== GOAL ==
All lines from the beginning of the listing through the line with "bpy.data.objects.remove(o)" are to be copied word for word; the pictures are not.

== PROVIDED INFORMATION ==
....................

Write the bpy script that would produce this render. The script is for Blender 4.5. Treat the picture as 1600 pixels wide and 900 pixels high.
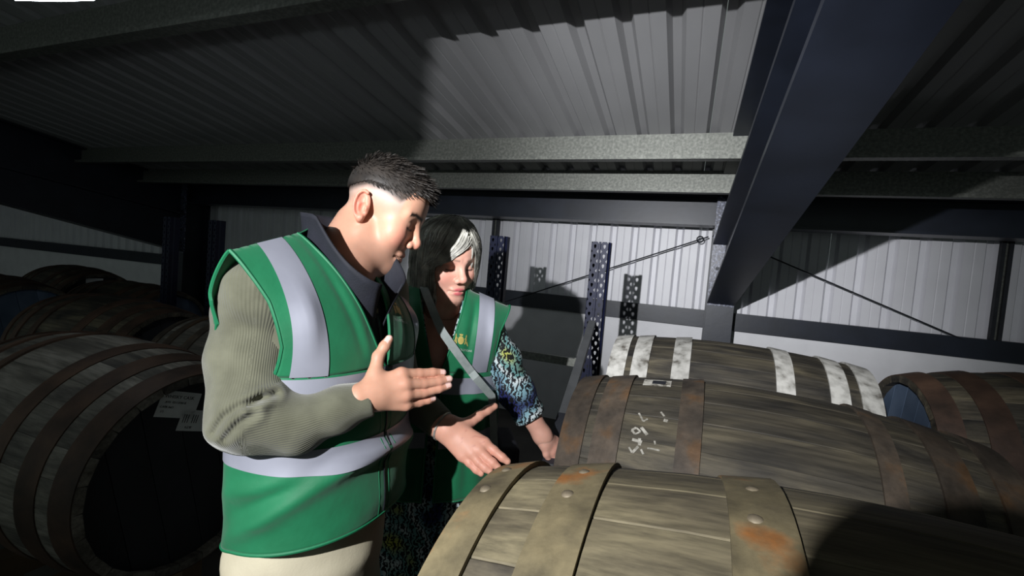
import bpy, math, random
import numpy as np
from mathutils import Matrix, Vector

random.seed(4)
RNG = np.random.default_rng(7)
scene = bpy.context.scene
for o in list(bpy.data.objects):
    bpy.data.objects.remove(o)

# ------------------------------------------------------------------ camera
F_PX = 711.0
HC = 1.5
def _n(v):
    v = np.array(v, float)
    return v / np.linalg.norm(v)
_X = -_n([-1870, -190, F_PX])
_V = 15000.0
_dw = _n([(F_PX * F_PX - 190 * _V) / 1870, _V, F_PX])
_dw = _n(_dw - _X * np.dot(_dw, _X))
_up = -_dw
_Y = np.cross(_up, _X)
if _Y[2] < 0:
    _Y = -_Y
CM = np.array([_X, _Y, _up])            # world = CM @ camera vector (x right, y down, z forward)
CAM = np.array([0.0, 0.0, HC])
def at(px, py, z):
    return CAM + z * (CM @ np.array([(px - 800) / F_PX, (py - 450) / F_PX, 1.0]))
def onY(px, py, y):
    r = CM @ np.array([(px - 800) / F_PX, (py - 450) / F_PX, 1.0])
    return CAM + r * (y / r[1])

cam_data = bpy.data.cameras.new('camera')
cam_data.sensor_width = 36.0
cam_data.lens = 36.0 * F_PX / 1600.0
cam_data.clip_start = 0.02
cam = bpy.data.objects.new('camera', cam_data)
scene.collection.objects.link(cam)
_r, _u, _b = CM @ np.array([1, 0, 0]), CM @ np.array([0, -1, 0]), CM @ np.array([0, 0, -1])
cam.matrix_world = Matrix(((_r[0], _u[0], _b[0], CAM[0]), (_r[1], _u[1], _b[1], CAM[1]), (_r[2], _u[2], _b[2], CAM[2]), (0, 0, 0, 1)))
scene.camera = cam

# ------------------------------------------------------------------ light and exposure
world = bpy.data.worlds.new('world')
scene.world = world
world.use_nodes = True
_bg = world.node_tree.nodes['Background']
_bg.inputs[0].default_value = (0.80, 0.95, 0.90, 1)
_bg.inputs[1].default_value = 0.23

LIGHT = CAM + CM @ (-0.6 * np.array([.959, .681, 1.0]))
spot = bpy.data.lights.new('torch_beam', 'SPOT')
spot.energy = 215
spot.color = (0.97, 0.98, 1.0)
spot.shadow_soft_size = 0.012
spot.spot_size = math.radians(75)
spot.spot_blend = 0.10
spot.use_nodes = True
_nt = spot.node_tree
_em = _nt.nodes['Emission']
_geo = _nt.nodes.new('ShaderNodeNewGeometry')
_dot = _nt.nodes.new('ShaderNodeVectorMath'); _dot.operation = 'DOT_PRODUCT'
_hot = CM @ _n([math.tan(math.radians(28)), -.04, 1.0])          # the torch's bright core
_dot.inputs[1].default_value = tuple(_hot)
_nt.links.new(_geo.outputs['Incoming'], _dot.inputs[0])
_mr = _nt.nodes.new('ShaderNodeMapRange'); _mr.interpolation_type = 'SMOOTHSTEP'
_mr.inputs['From Min'].default_value = math.cos(math.radians(25)); _mr.inputs['From Max'].default_value = math.cos(math.radians(6))
_mr.inputs['To Min'].default_value = 1.0; _mr.inputs['To Max'].default_value = 3.0
_nt.links.new(_dot.outputs['Value'], _mr.inputs['Value'])
_dot2 = _nt.nodes.new('ShaderNodeVectorMath'); _dot2.operation = 'DOT_PRODUCT'
_ctr = CM @ _n([math.tan(math.radians(12)), math.tan(math.radians(14)), 1.0])   # the beam fades towards its right rim
_dot2.inputs[1].default_value = tuple(_ctr)
_nt.links.new(_geo.outputs['Incoming'], _dot2.inputs[0])
_mr2 = _nt.nodes.new('ShaderNodeMapRange'); _mr2.interpolation_type = 'SMOOTHSTEP'
_mr2.inputs['From Min'].default_value = math.cos(math.radians(39)); _mr2.inputs['From Max'].default_value = math.cos(math.radians(24))
_mr2.inputs['To Min'].default_value = .30; _mr2.inputs['To Max'].default_value = 1.0
_nt.links.new(_dot2.outputs['Value'], _mr2.inputs['Value'])
_mul = _nt.nodes.new('ShaderNodeMath'); _mul.operation = 'MULTIPLY'
_nt.links.new(_mr.outputs[0], _mul.inputs[0]); _nt.links.new(_mr2.outputs[0], _mul.inputs[1])
_nt.links.new(_mul.outputs[0], _em.inputs['Strength'])
spot_o = bpy.data.objects.new('torch_beam', spot)
scene.collection.objects.link(spot_o)
spot_o.location = LIGHT
_az, _el = math.radians(28.5), math.radians(-12)
_d = CM @ np.array([math.sin(_az) * math.cos(_el), -math.sin(_el), math.cos(_az) * math.cos(_el)])
spot_o.rotation_euler = Vector(_d).to_track_quat('-Z', 'Y').to_euler()

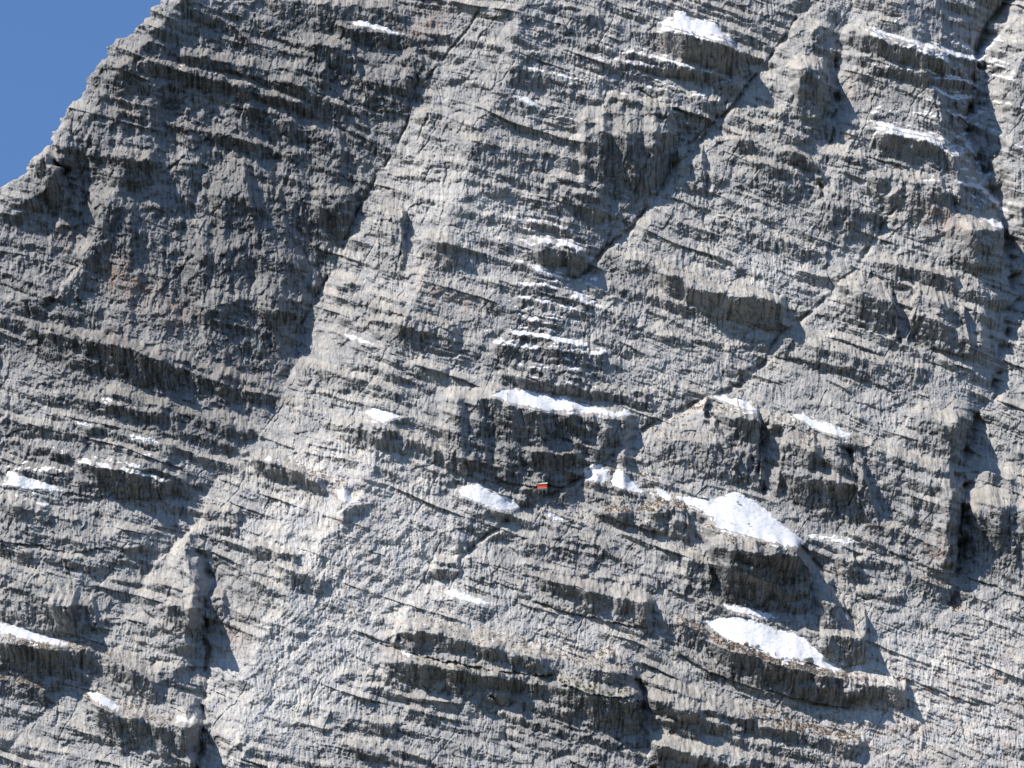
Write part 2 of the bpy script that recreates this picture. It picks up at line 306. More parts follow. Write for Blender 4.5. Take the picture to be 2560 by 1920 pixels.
lipc = np.zeros_like(X); cov = np.zeros_like(X)
def window(x0, x1, y0, y1):
    a, b = np.searchsorted(xs, [x0, x1]); c, d = np.searchsorted(ys, [y0, y1])
    return slice(c, d), slice(a, b)
for n, (kind, t, pts, h, wd, amp) in enumerate(LED):
    p = tp(t, pts)
    if kind == 'L' or True:
        fade = 22.0
    sl_ = window(p[0, 0] - fade, p[-1, 0] + fade, p[:, 1].min() - 90, p[:, 1].max() + h * 1.4 + 40)
    x = X[sl_]; y = Y[sl_]
    yl = np.interp(x, p[:, 0], p[:, 1]).astype(f32) + 5 * pn(x / 33, y * 0 + n, 3) + 2.6 * pn(x / 9, y * 0 + n, 5) + 1.6 * pn(x / 30, y / 30, n)
    end = sstep(p[0, 0] - fade, p[0, 0] + 8, x) * (1 - sstep(p[-1, 0] - 8, p[-1, 0] + fade, x))
    am = end * (0.8 + 0.5 * pn(x / 40, y / 200, n + 9))
    d = yl - y
    if kind == 'L':
        hh = h * (1 + 0.25 * pn(x / 25, y * 0, n)); A = 0.90 * h * amp; wd = wd * 1.6 if wd < 12 else wd
        pr = np.where(d > 0, np.clip(1 - d / wd, 0, 1), np.clip(1 + d / hh, 0, 1) ** 0.75)
        R[sl_] += A * am * pr
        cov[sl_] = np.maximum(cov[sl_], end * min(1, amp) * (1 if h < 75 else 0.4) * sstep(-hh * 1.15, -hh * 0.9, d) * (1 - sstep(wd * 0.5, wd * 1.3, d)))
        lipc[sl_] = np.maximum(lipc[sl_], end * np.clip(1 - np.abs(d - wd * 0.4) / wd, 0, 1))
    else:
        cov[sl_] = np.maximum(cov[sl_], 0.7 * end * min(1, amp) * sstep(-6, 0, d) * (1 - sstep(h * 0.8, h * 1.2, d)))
        A = 0.42 * h * amp
        pr = np.where(d > 0, np.clip(1 - d / (h * 1.3), 0, 1) ** 1.2, np.clip(1 + d / 2.5, 0, 1))
        R[sl_] += A * am * pr

# ------------------------------------------------------------------ taller cliff bands, each between a lip above and a foot below
WALL = [
 ([(545,985),(600,990),(640,1015),(705,1055),(690,1078),(620,1055),(550,1030)],1), ([(770,690),(860,700),(1000,740),(1030,760),(960,775),(820,745)],.9), ([(1340,212),(1440,235),(1560,262),(1585,285),(1450,275),(1340,240)],1),
 ([(1440,55),(1590,100),(1600,160),(1560,170),(1440,115)],.9), ([(1870,80),(2010,130),(2100,160),(2100,212),(1980,185),(1880,135)],.9), ([(1890,290),(2000,310),(2060,340),(2060,375),(1950,355),(1880,325)],.9),
 ([(1530,1180),(1720,1195),(1750,1240),(1750,1330),(1560,1315),(1530,1250)],.8), ([(1530,1385),(1700,1435),(1870,1480),(1870,1535),(1700,1510),(1560,1460)],1), ([(830,1415),(1100,1465),(1390,1510),(1390,1600),(1200,1565),(1150,1505),(830,1480)],.8),
 ([(1170,1245),(1330,1290),(1412,1300),(1405,1355),(1280,1335),(1170,1285)],1), ([(1290,1105),(1480,1100),(1490,1155),(1420,1165),(1300,1135)],1), ([(860,1340),(1100,1390),(1370,1460),(1370,1502),(1000,1442),(850,1390)],.8),
 ([(1530,890),(1640,908),(1645,1050),(1600,1060),(1540,970)],.8), ([(1690,950),(1860,1020),(1900,1140),(1750,1125),(1680,1050)],.75), ([(1975,890),(2065,915),(2065,1010),(1980,980)],.8), ([(1480,625),(1690,655),(1690,712),(1600,695),(1480,665)],1),
 ([(1690,728),(1900,785),(2010,850),(1900,842),(1690,775)],.9), ([(1780,575),(1930,640),(1935,722),(1830,700)],.8), ([(1975,635),(2080,680),(2095,770),(1960,745)],.9), ([(2080,500),(2172,500),(2172,605),(2080,592)],.8),
 ([(1260,290),(1460,290),(1470,345),(1400,445),(1320,430),(1260,380)],.6), ([(1700,150),(1790,160),(1800,300),(1720,300)],.7), ([(0,1385),(180,1405),(170,1465),(0,1455)],1), ([(200,1515),(350,1558),(345,1610),(210,1595)],1),
 ([(350,1560),(432,1562),(440,1630),(360,1625)],.9), ([(0,1165),(110,1200),(240,1215),(230,1240),(100,1235),(0,1210)],.9), ([(170,1000),(340,1015),(445,1055),(400,1085),(300,1080),(180,1045)],1), ([(60,712),(350,765),(600,845),(580,885),(350,845),(80,785)],.8),
 ([(0,905),(150,925),(200,960),(0,940)],.9), ([(395,1285),(485,1290),(485,1350),(415,1385)],.8), ([(595,1220),(710,1255),(700,1290),(610,1275)],1), ([(1065,745),(1320,768),(1315,805),(1070,795)],.9), ([(1100,810),(1400,850),(1400,876),(1110,840)],1),
 ([(2085,1085),(2260,1100),(2260,1275),(2080,1235)],.6), ([(1380,1465),(1560,1525),(1720,1565),(1700,1600),(1400,1565)],.9), ([(1410,1605),(1700,1650),(1700,1690),(1410,1680)],.9), ([(400,120),(560,150),(745,230),(745,285),(560,225),(400,185)],.8),
 ([(230,335),(335,350),(335,425),(240,405)],.8), ([(530,225),(720,295),(710,335),(520,275)],.8), ([(110,350),(155,425),(145,490),(105,460)],.7), ([(340,540),(620,560),(700,640),(640,800),(480,780),(380,640)],.2), ([(460,420),(780,440),(760,520),(560,540),(460,520)],.25),
 ([(170,420),(300,460),(290,600),(200,620)],.3), ([(850,130),(900,120),(940,170),(880,200)],.7), ([(1180,395),(1330,440),(1290,500),(1180,440)],.7), ([(640,790),(820,830),(900,870),(640,840)],.8), ([(670,905),(780,925),(900,985),(760,975)],.8),
 ([(990,300),(1180,330),(1190,400),(1000,370)],.5), ([(1530,470),(1790,545),(1790,580),(1540,510)],.6), ([(1100,1165),(1300,1200),(1290,1235),(1110,1200)],.8), ([(1760,1290),(1870,1330),(1870,1420),(1770,1400)],.9), ([(1940,1230),(2110,1290),(2100,1330),(1950,1280)],.6),
 ([(540,1170),(640,1200),(640,1240),(540,1220)],.8), ([(10,1010),(160,1020),(240,1080),(20,1060)],.6), ([(110,1300),(200,1310),(210,1380),(120,1380)],.6), ([(1870,380),(2030,400),(2060,470),(1900,460)],.6), ([(1620,350),(1740,380),(1730,430),(1620,400)],.6),
 ([(560,0),(850,20),(900,80),(620,70)],.7), ([(620,90),(760,110),(790,200),(660,190)],.6), ([(1220,640),(1380,690),(1370,740),(1240,700)],.5), ([(240,850),(560,930),(520,990),(240,910)],.7), ([(1480,1210),(1530,1215),(1540,1300),(1480,1290)],.7),
]
WALL2 = [
 (10,[(200,60),(400,80),(390,180),(250,170)],.5),(10,[(490,130),(700,150),(960,210),(990,250),(900,330),(800,270),(600,230)],.8),(10,[(450,230),(560,240),(640,280),(640,330),(500,290)],.9),(10,[(560,240),(640,260),(790,310),(780,345),(650,330)],.9),
 (10,[(0,290),(150,330),(280,380),(270,460),(180,420),(0,390)],.6),(10,[(440,350),(660,400),(900,440),(900,500),(860,520),(680,460),(560,400)],1),(10,[(420,420),(660,480),(720,560),(740,640),(600,620),(480,560),(380,500)],.7),(10,[(690,530),(840,560),(830,600),(720,590)],.8),
 (10,[(1180,110),(1330,130),(1330,220),(1230,230)],.6),(10,[(1220,280),(1340,300),(1380,380),(1330,470),(1250,430)],.6),(10,[(940,440),(1190,500),(1200,540),(940,490)],.7),(10,[(940,590),(1030,600),(1060,680),(960,660)],.9),
 (10,[(1160,650),(1250,670),(1330,740),(1300,760),(1180,720)],1),(10,[(1540,490),(1640,520),(1620,545),(1550,525)],.9),(10,[(1510,560),(1600,560),(1850,640),(1840,700),(1640,660),(1500,610)],.9),(10,[(1540,750),(1640,800),(1700,845),(1560,835)],.9),
 (10,[(1330,870),(1580,930),(1570,1050),(1430,1070),(1330,1010)],.5),(10,[(1620,850),(1740,790),(1890,830),(1890,940),(1800,1000),(1620,950)],.6),(10,[(1890,960),(2130,980),(2150,1150),(2000,1200),(1890,1140)],.6),(10,[(960,760),(1300,830),(1280,900),(960,830)],.5),
 (10,[(720,660),(830,670),(840,880),(700,820)],.5),(10,[(370,1100),(700,1150),(1170,1300),(1150,1410),(800,1300),(560,1250),(380,1180)],.5),(10,[(60,1030),(320,1090),(330,1170),(270,1200),(120,1140)],.9),(10,[(20,950),(340,1010),(360,1050),(60,990)],.7),
 (10,[(0,1130),(260,1200),(240,1235),(0,1170)],.9),(10,[(1500,1120),(1680,1150),(1680,1290),(1500,1200)],.6),(10,[(1690,1150),(1920,1200),(1920,1300),(1720,1230)],.8),(10,[(1410,1240),(1640,1300),(1680,1470),(1480,1400)],.6),(10,[(1950,1220),(2150,1290),(2160,1350),(1960,1290)],.8),
 (10,[(20,1370),(130,1390),(120,1425),(20,1410)],1),(10,[(0,1440),(330,1500),(340,1545),(0,1480)],.9),(10,[(0,1575),(400,1620),(430,1659),(0,1645)],.9),
 (11,[(60,250),(250,280),(260,300),(210,380),(140,380),(80,320)],.5),(11,[(0,120),(190,130),(200,230),(0,220)],.35),(11,[(600,220),(880,260),(960,450),(700,420),(560,350)],.45),(11,[(180,470),(740,530),(730,565),(420,525)],.8),(11,[(690,590),(770,600),(760,690),(690,680)],.8),
 (11,[(130,600),(400,690),(430,740),(200,690)],.9),(11,[(110,800),(500,850),(640,870),(600,935),(300,870)],.8),(11,[(140,840),(410,880),(420,925),(150,905)],1),(11,[(430,880),(620,930),(580,1040),(440,990)],.9),(11,[(600,1010),(720,1040),(700,1100),(600,1080)],.9),
 (11,[(0,1150),(120,1170),(140,1240),(0,1220)],.9),(11,[(280,1220),(420,1180),(520,1230),(540,1320),(420,1330),(280,1280)],.7),(11,[(600,1340),(830,1400),(1100,1470),(1080,1530),(800,1480),(600,1420)],1),(11,[(620,1550),(900,1640),(900,1680),(620,1600)],.9),
 (11,[(1100,1470),(1500,1560),(1480,1650),(1200,1620)],.6),(11,[(1390,750),(1480,760),(1500,880),(1420,900)],.8),(11,[(1490,740),(1700,780),(1720,825),(1500,790)],.8),(11,[(1500,880),(1700,900),(1700,960),(1500,925)],.8),(11,[(1810,140),(1990,150),(1990,240),(1920,280),(1830,210)],1),
 (11,[(1840,480),(1960,490),(1960,640),(1920,790),(1850,780)],.5),(11,[(1120,380),(1480,430),(1500,560),(1200,520),(1120,460)],.6),(11,[(1530,590),(1720,640),(1700,695),(1540,655)],.8),(11,[(1200,1290),(1500,1330),(1500,1385),(1240,1355)],.8),(11,[(1480,1290),(1700,1300),(1710,1420),(1550,1400)],.8),(11,[(1960,350),(2240,430),(2240,485),(1960,405)],.8),
 (12,[(490,190),(760,265),(750,310),(600,290),(480,240)],.6),(12,[(700,170),(820,180),(810,240),(720,230)],.8),(12,[(905,190),(1030,200),(1010,280),(900,260)],.7),(12,[(400,300),(690,370),(680,402),(420,340)],.8),(12,[(480,440),(610,440),(650,640),(560,640)],.35),(12,[(100,400),(160,400),(150,520),(90,480)],.7),
 (12,[(780,480),(890,480),(860,600),(780,560)],.6),(12,[(220,170),(340,170),(340,250),(220,240)],.5),(12,[(840,720),(1140,830),(1120,880),(900,790)],.8),(12,[(500,760),(660,730),(780,770),(700,930),(500,900)],.35),(12,[(1050,590),(1140,610),(1130,680),(1040,650)],.8),(12,[(1190,450),(1260,470),(1255,500),(1195,485)],.8),(12,[(940,530),(1000,540),(1000,700),(930,690)],.6),
 (13,[(850,80),(1010,130),(1120,180),(1090,205),(920,155)],.8),(13,[(510,310),(600,320),(590,390),(500,370)],.8),(13,[(590,450),(700,520),(640,600),(590,560)],.5),(13,[(0,470),(190,520),(190,620),(0,590)],.6),(13,[(410,540),(500,550),(480,620),(420,600)],.8),(13,[(0,290),(160,330),(240,350),(230,410),(0,410)],.6),
 (13,[(220,650),(380,720),(480,700),(460,790),(330,810),(210,700)],.6),(13,[(950,620),(1060,610),(1269,650),(1269,700),(1000,680)],.7),(13,[(960,690),(1100,690),(1269,720),(1269,810),(1150,790),(980,740)],.6),(13,[(1080,440),(1140,440),(1140,490),(1080,490)],.9),(13,[(890,830),(990,840),(980,880),(900,860)],.8),(13,[(860,890),(1000,910),(1020,950),(880,930)],.8),(13,[(1000,800),(1090,810),(1080,850),(1010,840)],.8),
]
WALL = [(dp(a_), b_) for a_, b_ in WALL] + [(tp(t_, a_), b_) for t_, a_, b_ in WALL2]
for n, (p, amp) in enumerate(WALL):
    x0, x1 = p[:, 0].min(), p[:, 0].max()
    cx = np.linspace(x0 + 0.5, x1 - 0.5, 60); top = np.zeros(60); bot = np.zeros(60)
    for i, c in enumerate(cx):
        hit = [ay + (by - ay) * (c - ax) / (bx - ax) for (ax, ay), (bx, by) in zip(p, np.roll(p, -1, axis=0)) if (ax - c) * (bx - c) <= 0 and ax != bx]
        top[i], bot[i] = min(hit), max(hit)
    hgt = np.convolve(np.pad(np.maximum(bot - top, 6), 3, mode='edge'), np.ones(7) / 7, 'valid'); mh = hgt.max()
    sl_ = window(x0 - 16, x1 + 16, p[:, 1].min() - mh * 0.7 - 10, p[:, 1].max() + 30)
    x = X[sl_]; y = Y[sl_]
    x_ = x + 5 * pn(x / 26, y / 26, n + 70)
    yl = np.interp(x_, cx, top).astype(f32) + 6 * pn(x / 31, y * 0 + n, 3) + 4 * pn(x / 11, y * 0 + n, 5)
    hh = np.interp(x_, cx, hgt).astype(f32)
    end = sstep(x0 - 12, x0 + 6, x_) * (1 - sstep(x1 - 5, x1 + 5, x_))
    d = yl - y
    wd = hh * 0.22 + 7
    am = end * (0.85 + 0.4 * pn(x / 45, y / 160, n + 19)) * amp
    pr = np.where(d > 0, np.clip(1 - d / wd, 0, 1), np.clip(1 + d / hh, 0, 1))
    R[sl_] += 0.80 * hh * am * pr
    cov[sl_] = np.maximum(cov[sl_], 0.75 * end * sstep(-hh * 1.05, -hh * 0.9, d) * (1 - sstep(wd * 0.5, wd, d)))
    lipc[sl_] = np.maximum(lipc[sl_], end * np.clip(1 - np.abs(d - 4) / 7, 0, 1))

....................

== WRITTEN SOLUTION ==
Write the bpy script that would produce this render. The script is for Blender 4.5. Treat the picture as 1600 pixels wide and 900 pixels high.
import bpy, math, random
import numpy as np
from mathutils import Matrix, Vector

random.seed(4)
RNG = np.random.default_rng(7)
scene = bpy.context.scene
for o in list(bpy.data.objects):
    bpy.data.objects.remove(o)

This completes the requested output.